Ia mengatakan tetap menjadi WNA karena ingin dipermudah saat pulang ke negara tercintanya di Belgia. Karena kata Wim, pengurusan administrasi jika sudah WNI masuk ke Belgia cukup dipersulit.
Meskipun masuk dalam KK bersama istrinya, tapi status Wim bukan kepala keluarga. Selain itu, statusnya sebagai WNA membuat Wim tidak lagi mau mempunyai anak. Ia hanya memiliki satu anak laki-laki saja. Menurutnya urusin administrasi saat punya anak sangat lumayan sulit administrasinya karena masih status WNA.
5. Didorong Jadi Ketua RT
Selama di Batukaras, Pangandaran, Wim tidak pernah mengikuti pesta demokrasi dari mulai Pilkades, Pilkada, Pilgub, Pilpres hingga Pemilu.
"Karena status WNA, saya tidak punya hak untuk memilih dalam pesta demokrasi," ucap Wim.
Ia mengaku baru terlibat pemilihan itu saat ada pemilihan Ketua RT dan RW di Batukaras. "Kalau pemilihan RT saya pernah, bahkan pernah dicalonkan juga saya," katanya.
6. Sulitnya Beradaptasi dengan Budaya Setempat
Han Han istri Wim, mengaku pernah dibuat pusing karena suaminya yang belum terbiasa beradaptasi dengan budaya setempat.
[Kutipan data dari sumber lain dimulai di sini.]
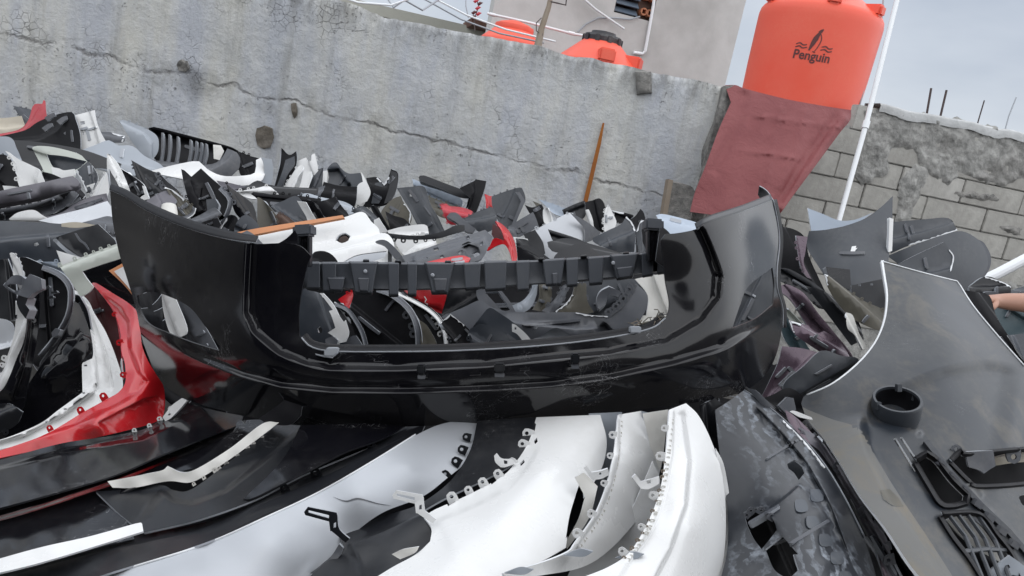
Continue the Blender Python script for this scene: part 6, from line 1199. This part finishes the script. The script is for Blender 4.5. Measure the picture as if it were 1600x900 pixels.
# ================================================================= right side
o = T('bumper', 'dark wheel-arch shell edge between white bumper and frosted shell', [(1092, 634), (1118, 622), (1132, 640), (1130, 690), (1118, 712), (1104, 680)], 1.72, 'satin', grp=RIGHT, k=(2, 0))
fr_ = T('bumper', 'frosted grey bumper shell with rounded slots and torn hole', [(1118, 640), (1140, 626), (1162, 610), (1190, 628), (1224, 656), (1258, 690), (1290, 730), (1320, 780), (1350, 840), (1376, 925), (1120, 925), (1136, 860), (1136, 790), (1126, 720)], None, 'frost', grp=RIGHT, step=9,
   ctrl=[(1118, 640, 1.68), (1162, 612, 1.76), (1224, 656, 1.70), (1290, 730, 1.62), (1350, 840, 1.50), (1376, 925, 1.40), (1250, 925, 1.28), (1120, 925, 1.32), (1136, 800, 1.50), (1128, 720, 1.58), (1200, 740, 1.54), (1240, 830, 1.38), (1280, 800, 1.44)],
   holes=[[(1162, 800), (1176, 794), (1192, 796), (1208, 812), (1214, 828), (1200, 846), (1190, 858), (1178, 842), (1168, 822)], [(1230, 724), (1242, 718), (1254, 728), (1258, 738), (1248, 750), (1240, 738), (1232, 732)], [(1196, 858), (1222, 838), (1236, 852), (1250, 866), (1240, 866), (1248, 890), (1232, 905), (1210, 890)]],
   steps=[([(1178, 630), (1220, 672), (1262, 722), (1300, 790), (1330, 870)], 5, -.02, .03), ([(1190, 800), (1230, 770), (1250, 752)], 6, .014, .1)])
for i, (x, y) in enumerate(((1252, 790), (1270, 816), (1290, 844), (1308, 872), (1276, 774), (1322, 902))):
    dq = float(FN[fr_.name](np.array([[x, y]]))[0])-.003; w_ = 14
    part(fr_, 'slot_plate', [(x-10, y-2), (x-9, y-9), (x-3, y-10), (x+5, y-9), (x+9, y-3), (x+11, y+5), (x+8, y+9), (x-2, y+10), (x-8, y+7)], dq, ('slot_grey',)*3, step=4, th=.002, dents=0, corner=80, follow=(FN[fr_.name], .004))
edge(fr_, 'turned_edge', [(1162, 610), (1190, 628), (1224, 656), (1258, 690), (1290, 730), (1320, 780), (1350, 840)], FN[fr_.name], -5, .02, 'mid')
tabs(fr_, [(1164, 812), (1180, 796), (1206, 812)], 4, .014, 'mid_grey', 1)
T('bumper', 'black inner shell behind the torn hole of the frosted shell', [(1150, 780), (1220, 780), (1262, 850), (1256, 915), (1180, 915)], 1.62, 'matte', grp=RIGHT)
for i, (ol, d_, m_, lab) in enumerate((
   ([(1168, 606), (1184, 612), (1212, 640), (1250, 676), (1286, 712), (1318, 760), (1344, 812), (1372, 870), (1392, 925), (1374, 925), (1350, 850), (1318, 786), (1284, 730), (1240, 684), (1196, 640)], 1.66, 'mid', 'first grey edge strip nested right of the frosted shell'),
   ([(1226, 640), (1244, 652), (1268, 676), (1296, 706), (1330, 744), (1352, 790), (1372, 840), (1392, 890), (1400, 925), (1388, 925), (1366, 850), (1340, 800), (1310, 748), (1270, 700), (1236, 664)], 1.62, 'purple', 'mauve edge strip nested right of the frosted shell'),
   ([(1250, 668), (1276, 682), (1310, 722), (1344, 766), (1356, 802), (1384, 838), (1396, 880), (1420, 925), (1400, 925), (1376, 866), (1350, 830), (1330, 780), (1290, 730)], 1.58, 'mauve', 'broken mauve-grey strip with clips beside the big dirty shell'),
   ([(1296, 700), (1340, 752), (1360, 790), (1400, 850), (1450, 925), (1400, 925), (1376, 850), (1340, 790)], 1.72, 'matte', 'black shell deep beside the big dirty shell'))):
    o = T('bumper', lab, ol, d_, m_, grp=RIGHT, k=(1, 0), g=(.15, .55), step=7, dents=.012)
    if i < 3: tabs(o, ol[2:7], 9, .02, 'mid_grey', -1)
T('bumper', 'grey square clip block above the nested strips', [(1216, 634), (1230, 620), (1240, 622), (1244, 640), (1232, 650)], 1.72, 'mid', 'clip', None, th=.02, step=4)
T('bumper', 'white sliver edge under the big dirty shell', [(1234, 643), (1242, 642), (1268, 652), (1270, 656), (1250, 652)], 1.6, 'white', 'shard', None, step=4)
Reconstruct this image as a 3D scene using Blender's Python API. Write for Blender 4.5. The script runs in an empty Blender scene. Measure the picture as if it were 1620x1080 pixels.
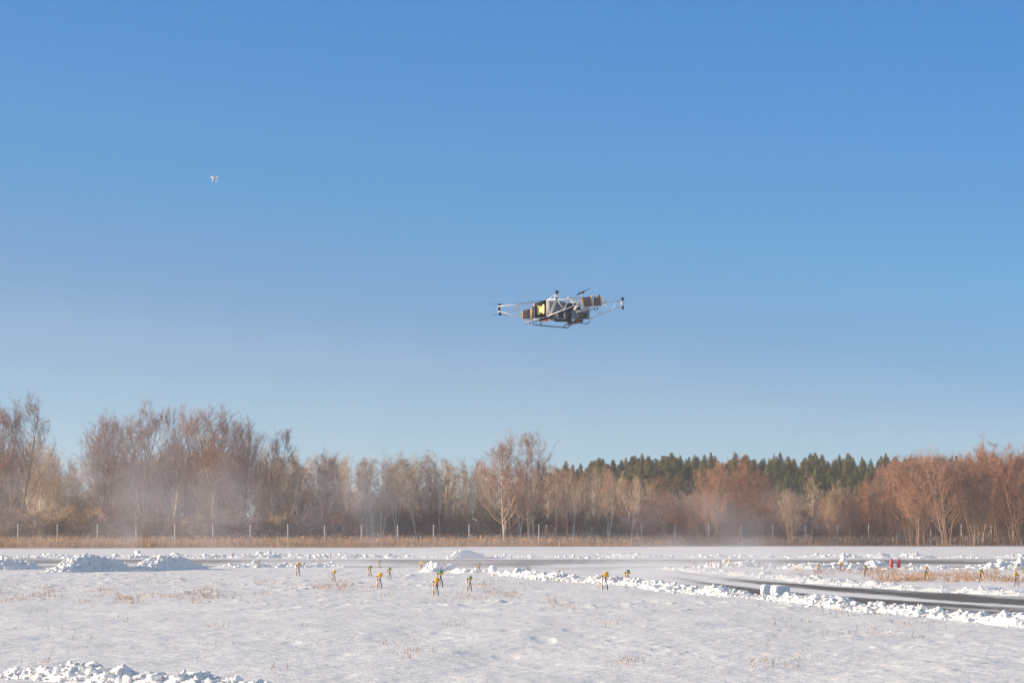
import bpy, bmesh, math, random
import numpy as np
from mathutils import Vector
random.seed(5); RNG = np.random.default_rng(11)
scene = bpy.context.scene
COL = scene.collection

# ---------------------------------------------------------------- camera
F, CX, CY, HOR, EYE = 4500.0, 810.0, 540.0, 833.0, 1.75
PITCH = math.atan((HOR-CY)/F)
cd = bpy.data.cameras.new('camera'); cam = bpy.data.objects.new('camera', cd); COL.objects.link(cam)
cam.location = (0, 0, EYE); cam.rotation_euler = (math.pi/2+PITCH, 0, 0)
cd.sensor_width = 36; cd.lens = F*36/1620; cd.clip_start = 0.5; cd.clip_end = 9000
scene.camera = cam

# ---------------------------------------------------------------- light
SUN_EL, SUN_AZ = math.radians(13), math.radians(-90)      # azimuth measured from +Y towards +X
w = bpy.data.worlds.new('World'); scene.world = w; w.use_nodes = True
nt = w.node_tree; nt.nodes.clear()
out = nt.nodes.new('ShaderNodeOutputWorld'); bg = nt.nodes.new('ShaderNodeBackground')
sky = nt.nodes.new('ShaderNodeTexSky'); sky.sky_type = 'NISHITA'; sky.sun_disc = False
sky.sun_elevation = SUN_EL; sky.sun_rotation = SUN_AZ
sky.air_density = 1.0; sky.dust_density = 0.6; sky.ozone_density = 1.5; sky.altitude = 200
# the low winter sky is deeper than the model's: look up a little higher, then tint by elevation
tc = nt.nodes.new('ShaderNodeTexCoord')
sep = nt.nodes.new('ShaderNodeSeparateXYZ'); nt.links.new(tc.outputs['Generated'], sep.inputs[0])
mz = nt.nodes.new('ShaderNodeMath'); mz.operation = 'MULTIPLY_ADD'
mz.inputs[1].default_value = 1.6; mz.inputs[2].default_value = 0.09
nt.links.new(sep.outputs['Z'], mz.inputs[0])
cmb = nt.nodes.new('ShaderNodeCombineXYZ')
nt.links.new(sep.outputs['X'], cmb.inputs['X']); nt.links.new(sep.outputs['Y'], cmb.inputs['Y']); nt.links.new(mz.outputs[0], cmb.inputs['Z'])
nrm = nt.nodes.new('ShaderNodeVectorMath'); nrm.operation = 'NORMALIZE'
nt.links.new(cmb.outputs[0], nrm.inputs[0]); nt.links.new(nrm.outputs[0], sky.inputs['Vector'])
ramp = nt.nodes.new('ShaderNodeValToRGB'); ramp.color_ramp.interpolation = 'LINEAR'
zx = nt.nodes.new('ShaderNodeMath'); zx.operation = 'MULTIPLY_ADD'; zx.inputs[1].default_value = 0.12   # paler towards the sun
nt.links.new(sep.outputs['X'], zx.inputs[0]); nt.links.new(sep.outputs['Z'], zx.inputs[2]); nt.links.new(zx.outputs[0], ramp.inputs[0])
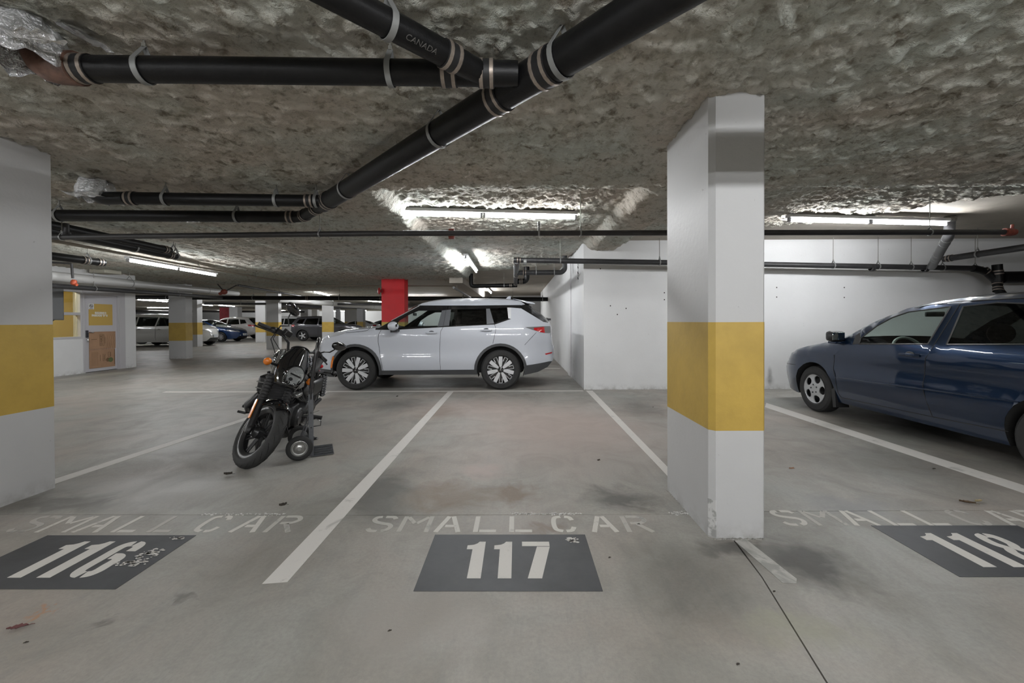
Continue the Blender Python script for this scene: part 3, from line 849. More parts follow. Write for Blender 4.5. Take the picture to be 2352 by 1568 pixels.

"Misalnya dia habis dari warung, ada warga yang bertanya basa-basi. Dia suka marah. Karena budaya di sana urusanmu urusanmu, urusanku urusanku. Suka pusing sendiri dia karena orang sini basa-basi. Sudah tau saya dari warung malah ditanya. Gitu kata dia," ucap Han Han.
Ia mengatakan sempat kaget saat warga dengan mudahnya datang ke rumah tanpa janjian dulu, bahkan makan.
"Kalau di sini kan mengajak orang makan di rumah itu hal biasa. Tapi menurut dia aneh. Karena di Belgia itu orang datang ke rumah itu harus janjian," ucapnya.
Selain itu Wim merasa aneh saat di Pangandaran begitu banyaknya acara hajatan atau syukuran warga.
"Kalau di sini selalu banyak pesta, apalagi hajatan tuh tiap hari pasti ada aja. Kalau di Belgia orang datang ke pesta atau hajatan itu bisa dihitung jari. Karena di sana pesta pasti intimate, keluarga dan rekan. Kalau di sini undangan harus satu desa," kata Wim.